Besides just collecting taxes, the IRS is responsible for tracking down tax cheats. But it has become badly outgunned as the very wealthy and big businesses have been able to hire more people to find new and creative ways to hide income, including in offshore accounts.

Collecting taxes from wage earners is easy. Studies show that more than 95% of wages are reported for taxation because of W-2 reporting. But when there is no third-party verification such as a W-2, profits are easily hidden by businesses and the super rich.

The Treasury Department says the “tax gap” between taxes owed and taxes collected is $600 billion a year, an amount estimated to be $7.5 trillion over the coming decade.

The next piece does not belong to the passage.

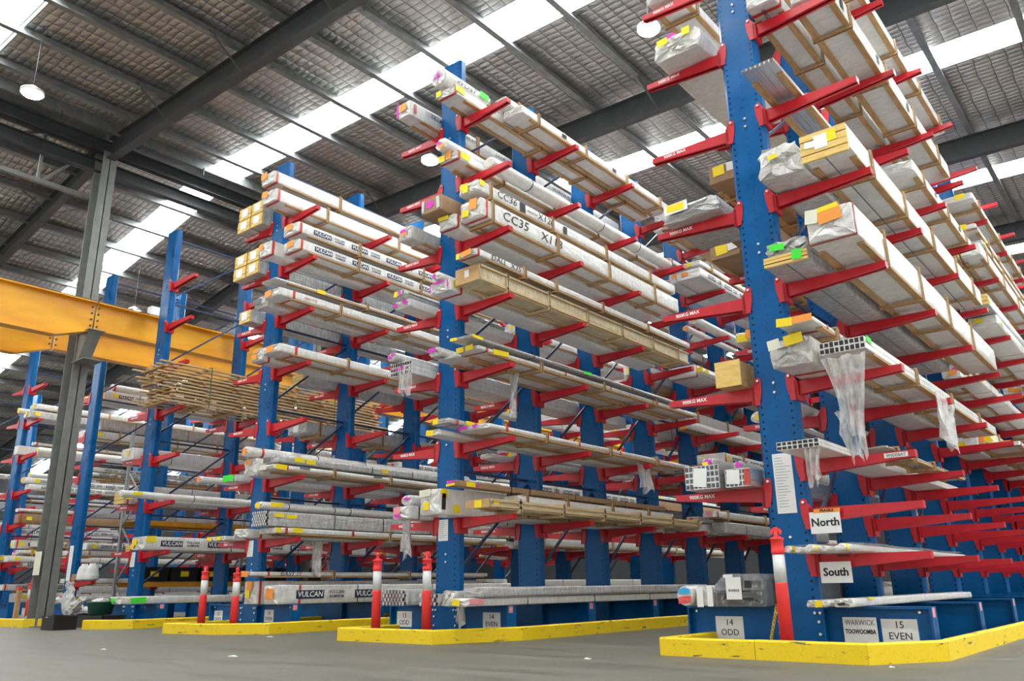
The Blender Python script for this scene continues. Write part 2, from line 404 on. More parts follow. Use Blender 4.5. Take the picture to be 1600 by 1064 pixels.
for y_ in (-1.2, -3.6, -6.0): b = MB(); b.bar((0, y_, 9.45), (0, y_, 10.7), .06, .06, 'post_steel'); b.build('web_member', root)
for (ya, za, yb, zb) in ((-1.3, 10.6, -3.5, 9.5), (-3.7, 10.6, -5.9, 9.5), (-.15, 10.6, -1.1, 9.5)):
    b = MB(); b.bar((0, ya, za), (0, yb, zb), .06, .06, 'post_steel'); b.build('web_member', root)

# high-bay lamps
def lamp(x, y, z, label, top=None):
    top = zsheet(x) if top is None else top
    root = thing('high_bay_lamp', (x, y, z), label, 'lamp')
    b = MB(); b.lathe([(.05, .16), (.09, .13), (.20, .05), (.20, .0)], 'aluminium', 24); b.build('housing', root)
    b = MB(); b.lathe([(.18, -.005), (.17, -.02)], 'lamp_glow', 24); b.build('lens', root)
    b = MB(); b.box(-.004, .004, -.004, .004, .15, top - z - .03, 'black'); b.build('cable', root)
lamp(-11.2, 11.05, 9.4, 'lit round ceiling lamp beside top of second rack')
lamp(-5.5, 10.5, 9.55, 'lit round ceiling lamp left of the nearest rack top')
lamp(-15.0, 4.55, 9.42, 'lit ceiling lamp at upper left of the photo')
lamp(-23.0, 10.6, 8.55, 'lit ceiling lamp above the yellow crane beam')
lamp(-26.8, 10.4, 8.2, 'lit ceiling lamp just under the crane beam haunch')
lamp(-10.2, 22.0, 9.4, 'lit ceiling lamp far behind the second rack'); lamp(-15.5, 23.0, 9.4, 'lit ceiling lamp far behind the third rack')

# ------------------------------------------------------------------ kerbs
def kerb(y0, pts, label, cuts=1.2):
    """guard kerb of straight yellow rails laid along a polyline"""
    root = thing('guard_kerb', (pts[0][0], pts[0][1], 0), label, 'kerb'); ox, oy = pts[0]
    for (a, c) in zip(pts[:-1], pts[1:]):
        a = Vector((a[0], a[1])); c = Vector((c[0], c[1])); L = (c - a).length; d = (c - a) / L; nrm = Vector((-d.y, d.x))
        n = max(1, round(L / cuts)) if L < 4 else max(1, round(L / 1.9))
        for i in range(n):
            p = a + d * (L * i / n + .003); q = a + d * (L * (i + 1) / n - .003)
            b = MB(); w = .07
            P = [p, q, q + nrm * w, p + nrm * w]; z1 = .162 - RND.random() * .004
            ch = .015
            lo = [(v.x - ox, v.y - oy, 0) for v in P]; mid = [(v.x - ox, v.y - oy, z1 - ch) for v in P]
            cen = (P[0] + P[2]) / 2
            top = [(v.x - ox + (nrm.x if k < 2 else -nrm.x) * ch, v.y - oy + (nrm.y if k < 2 else -nrm.y) * ch, z1) for k, v in enumerate(P)]
            b.hexa(lo + mid, 'kerb_yellow'); b.hexa(mid + top, 'kerb_yellow'); b.build('kerb_rail', root)
kerb(0, [(-4.05, 24), (-4.05, 7.08)], 'yellow side kerb left of the nearest rack, facing the aisle')
kerb(0, [(-4.06, 7.08), (-2.18, 7.01), (-1.75, 7.69), (-1.70, 26)], 'yellow guard kerb around front and right of nearest rack')
kerb(0, [(-8.73, 22), (-8.73, 7.11)], 'yellow side kerb left of the second rack')
kerb(0, [(-8.74, 7.11), (-7.05, 7.12), (-6.58, 8.2), (-6.46, 24)], 'yellow guard kerb around front and right of second rack')
kerb(0, [(-12.84, 22), (-12.84, 7.0)], 'yellow side kerb left of the third rack')
kerb(0, [(-12.85, 6.99), (-11.61, 7.17), (-10.98, 7.65), (-10.95, 24)], 'yellow guard kerb around front and right of third rack')
kerb(0, [(-15.84, 7.08), (-15.30, 7.35), (-15.05, 7.62), (-15.2, 22)], 'yellow guard kerb in front of fourth rack, beside black crate')
kerb(0, [(-22.5, 6.65), (-17.95, 6.9), (-17.8, 7.4)], 'yellow guard kerb behind the grey post at far left')

# ------------------------------------------------------------------ cantilever racks
CHW = .21; CT = .075          # column half width, half thickness
def col_mesh(top):
    b = MB(); c = .03
    poly = [(-CHW, -CT + c), (-CHW + c, -CT), (CHW - c, -CT), (CHW, -CT + c), (CHW, CT - c), (CHW - c, CT), (-CHW + c, CT), (-CHW, CT - c)]
    b.prism(poly, 'z', 0, top, 'column_blue'); return b.mesh('column')
def arm_mesh(length, sgn):
    b = MB(); w = .048; L0 = CHW; L1 = CHW + length
    X = lambda x: sgn * x
    def plate(p8):
        p8 = [(X(p[0]), p[1], p[2]) for p in p8]
        if sgn < 0: p8 = [p8[i] for i in (1, 0, 3, 2, 5, 4, 7, 6)]
        b.hexa(p8, 'red')
    hr, ht = .135, .055
    plate([(L0, -w, -.01), (L1, -w, -.01), (L1, w, -.01), (L0, w, -.01), (L0, -w, 0), (L1, -w, 0), (L1, w, 0), (L0, w, 0)])
    for s_ in (-1, 1):
        ya, yb = (s_ * w, s_ * (w - .012)); ya, yb = min(ya, yb), max(ya, yb)
        plate([(L0, ya, -hr), (L1, ya, -ht), (L1, yb, -ht), (L0, yb, -hr), (L0, ya, -.01), (L1, ya, -.01), (L1, yb, -.01), (L0, yb, -.01)])
    for s_ in (-1, 1):     # inward lips under the channel
        ya, yb = sorted((s_ * w, s_ * .018))
        plate([(L0, ya, -hr - .008), (L1, ya, -ht - .008), (L1, yb, -ht - .008), (L0, yb, -hr - .008), (L0, ya, -hr), (L1, ya, -ht), (L1, yb, -ht), (L0, yb, -hr)])
    plate([(L1, -w, -ht - .008), (L1 + .008, -w, -ht - .008), (L1 + .008, w, -ht - .008), (L1, w, -ht - .008), (L1, -w, .004), (L1 + .008, -w, .004), (L1 + .008, w, .004), (L1, w, .004)])
    for s_ in (-1, 1):     # bracket cheeks over the column
        ya, yb = sorted((s_ * (CT + .002), s_ * (CT + .014)))
        poly = [(CHW - .075, -.06), (CHW - .045, -.20), (CHW + .035, -.20), (CHW + .035, -.002), (CHW - .005, .05), (CHW - .02, .085), (CHW - .045, .095), (CHW - .07, .08), (CHW - .08, .05)]
        poly = [(X(p[0]), p[1]) for p in poly]
        if sgn < 0: poly = poly[::-1]
        b.prism(poly, 'y', ya, yb, 'red')
    plate([(L0 + .002, -CT - .014, -.20), (L0 + .03, -CT - .014, -.20), (L0 + .03, CT + .014, -.20), (L0 + .002, CT + .014, -.20), (L0 + .002, -CT - .014, 0), (L0 + .03, -CT - .014, 0), (L0 + .03, CT + .014, 0), (L0 + .002, CT + .014, 0)])
    return b.mesh('arm')
ARM = {}
def get_arm(length, sgn):
    k = (length, sgn)
    if k not in ARM: ARM[k] = arm_mesh(length, sgn)
    return ARM[k]
bb = MB(); bb.lathe([(.016, 0), (.016, .014), (.010, .020)], 'bolt_steel', 8, (0, 0, 0), 'y')
for i, v in enumerate(bb.v): bb.v[i] = (v[0], -v[1], v[2])
BOLT = bb.mesh('bolt')
RATE = text_mesh('900KG MAX', .055, 'white_ink', 0, .001, 1.0, .0012)
def base_mesh(hl):
    b = MB(); z1 = .408
    b.box(-hl, hl, -.014, .014, .02, z1 - .02, 'blue'); b.box(-hl, hl, -.085, .085, z1 - .02, z1, 'blue'); b.box(-hl, hl, -.085, .085, 0, .02, 'blue')
    for sx in (-1, 1):
        b.box(*sorted((sx * hl, sx * (hl - .02))), -.085, .085, .02, z1 - .02, 'blue')
    b.box(-.24, .24, -.084, .084, .021, z1 - .021, 'blue')
    return b.mesh('base')
def rack(key, xc, y0, ncol, dy, top, left, right, la, label, detail=2, base_hl=1.17):
    root = thing('cantilever_rack', (xc, y0 + .08, 0), label, 'rack')
    cm = col_mesh(top); bm = base_mesh(base_hl); narm = 0; rest = MB()
    for k in range(ncol):
        y = dy * k
        c = link('column', cm, root, (0, y, 0)); ba = link('base', bm, root, (0, y, 0))
        if detail and k < 5:
            fl = MB(); fl.box(base_hl + .001, base_hl + .003, -.06, .02, .32, .40, 'pink_tag'); fl.build('paper_tag', ba)
        if k == 0 and detail:
            for (bx, bz) in ((-1.09, .36), (1.06, .36), (.16, .35), (.21, .35), (-.16, .35), (-.21, .35), (.19, .27), (.19, .16), (-.19, .27), (-.19, .16)):
                link('bolt', BOLT, ba, (bx, -.02 if abs(bx) > 1 else -.087, bz))
            z = .95
            while z < top:
                link('bolt', BOLT, c, (.0, -CT, z)); link('bolt', BOLT, c, (.0, -CT, z + .10)); z += 1.55
        for sgn, levels in ((-1, left), (1, right)):
            for z in levels:
                if narm < 96 or k == 0:
                    a = link('arm', get_arm(la, sgn), root, (0, y, z)); narm += 1
                    if k == 0 and detail:
                        link('bolt', BOLT, a, (sgn * (CHW - .045), -CT - .013, .055))
                    if sgn < 0 and detail and k < 2:
                        t_ = link('load_rating', RATE, a); t_.matrix_local = Matrix.Translation((-(CHW + la - .30), -.0485, -.038)) @ ROT['front']; t_['label'] = 'white capacity lettering'
                else:
                    me = get_arm(la, sgn); kk = len(rest.v)
                    rest.v += [(v.co.x, v.co.y + y, v.co.z + z) for v in me.vertices]
                    for p in me.polygons: rest.face([kk + i for i in p.vertices], 'red')
        if k < ncol - 1:
            z = .75; j = 0
            while z + 1.5 < top:
                b = MB(); za, zb = (z, z + 1.35)
                b.bar((0, y + CT, za), (0, y + dy - CT, zb), .035, .035, 'dark_blue'); b.build('brace', root)
                b = MB(); b.bar((0, y + CT, zb + .06), (0, y + dy - CT, zb + .06), .035, .035, 'dark_blue'); b.build('tie_bar', root)
                z += 1.55; j += 1
    if rest.v: o = rest.build('arm', root); o['kind'] = 'stuff'
    return root
LV = dict(A=([1.61, 2.65, 3.66, 4.69, 5.71, 6.76, 7.80], [.94, 1.38, 1.84, 2.65, 3.70, 4.73, 5.80, 6.93, 8.0]),
          B=([1.555, 2.55, 3.54, 4.49, 5.49, 6.49, 7.48], [1.57, 2.56, 3.55, 4.53, 5.53, 6.54, 7.58]),
          C=([1.5, 2.49, 3.47, 4.46, 5.39, 6.37, 7.37], [1.5, 2.5, 3.47, 4.46, 5.44, 6.42, 7.4]),
          D=([1.5, 2.45, 3.42, 4.40], [1.47, 2.44, 3.4, 4.38, 5.35, 6.33, 7.29]),
          E=([1.5, 2.45, 3.4, 4.4, 5.4, 6.4], [.95]), F=([1.5, 2.45, 3.4, 4.4, 5.4, 6.4], [1.5, 2.5, 3.4, 4.4, 5.36, 6.37]), G=([1.5, 2.45, 3.4, 4.4, 5.4], [1.5, 2.5, 3.4, 4.4, 5.36]))
DZ = -.062
LV = {k: ([round(z + DZ, 3) for z in v[0]], [round(z + DZ, 3) for z in v[1]]) for k, v in LV.items()}
XC = dict(G=-30.2, A=-3.09, B=-7.74, C=-12.38, D=-16.83, E=-20.6, F=-25.4)
Y0 = dict(G=9.0, A=8.05, B=8.05, C=8.2, D=8.4, E=8.75, F=8.9)
LA = dict(G=.9, A=1.01, B=.9, C=.9, D=.9, E=.9, F=.9)
rack('A', XC['A'], Y0['A'], 10, 1.95, 9.6, *LV['A'], LA['A'], 'nearest blue cantilever rack at right with red arms', 2)
rack('B', XC['B'], Y0['B'], 9, 1.75, 8.58, *LV['B'], LA['B'], 'second blue cantilever rack from the right, centre of photo', 2, 1.05)
rack('C', XC['C'], Y0['C'], 9, 1.76, 8.55, *LV['C'], LA['C'], 'third blue cantilever rack from the right, left of centre', 2)
rack('D', XC['D'], Y0['D'], 8, 1.9, 8.52, *LV['D'], LA['D'], 'fourth blue cantilever rack from the right, just right of grey post', 1)
rack('E', XC['E'], Y0['E'], 8, 1.9, 8.52, *LV['E'], LA['E'], 'fifth blue cantilever rack, behind the grey post', 0)
rack('F', XC['F'], Y0['F'], 7, 1.9, 7.6, *LV['F'], LA['F'], 'sixth blue cantilever rack at the left edge', 0)
rack('G', -30.2, 9.0, 6, 1.9, 7.2, *LV['G'], .9, 'farthest blue cantilever rack, partly behind the sixth', 0)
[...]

That’s why Biden believes a more robust IRS will be able to collect enough currently unpaid taxes to help pay for his ambitious infrastructure plan and reduce the deficit.

While a stronger IRS would certainly go a long way, other changes could dramatically increase the amount of taxes paid. Sen. Elizabeth Warren, D-Mass., wants to require banks and other financial institutions to send customer account balance reports to the IRS.

That’s an idea that’s been pushed by former IRS Commissioner Charles Rossotti, who says having such a third-party reporting system on businesses — just like the W-2 for wage earners — would allow the IRS to collect at least $140 billion of lost tax revenue per year. And all of that now uncollected money would come from the wealthiest Americans.

While Biden is pushing the idea of tracking down more unpaid taxes, Republicans have reason to support it as well as they are opposed to adding new taxes to pay for the infrastructure bill or other big legislation.

Collecting more of the taxes already owed under existing tax law is an easy and sensible way to raise needed funds and to restore more fairness in the tax system.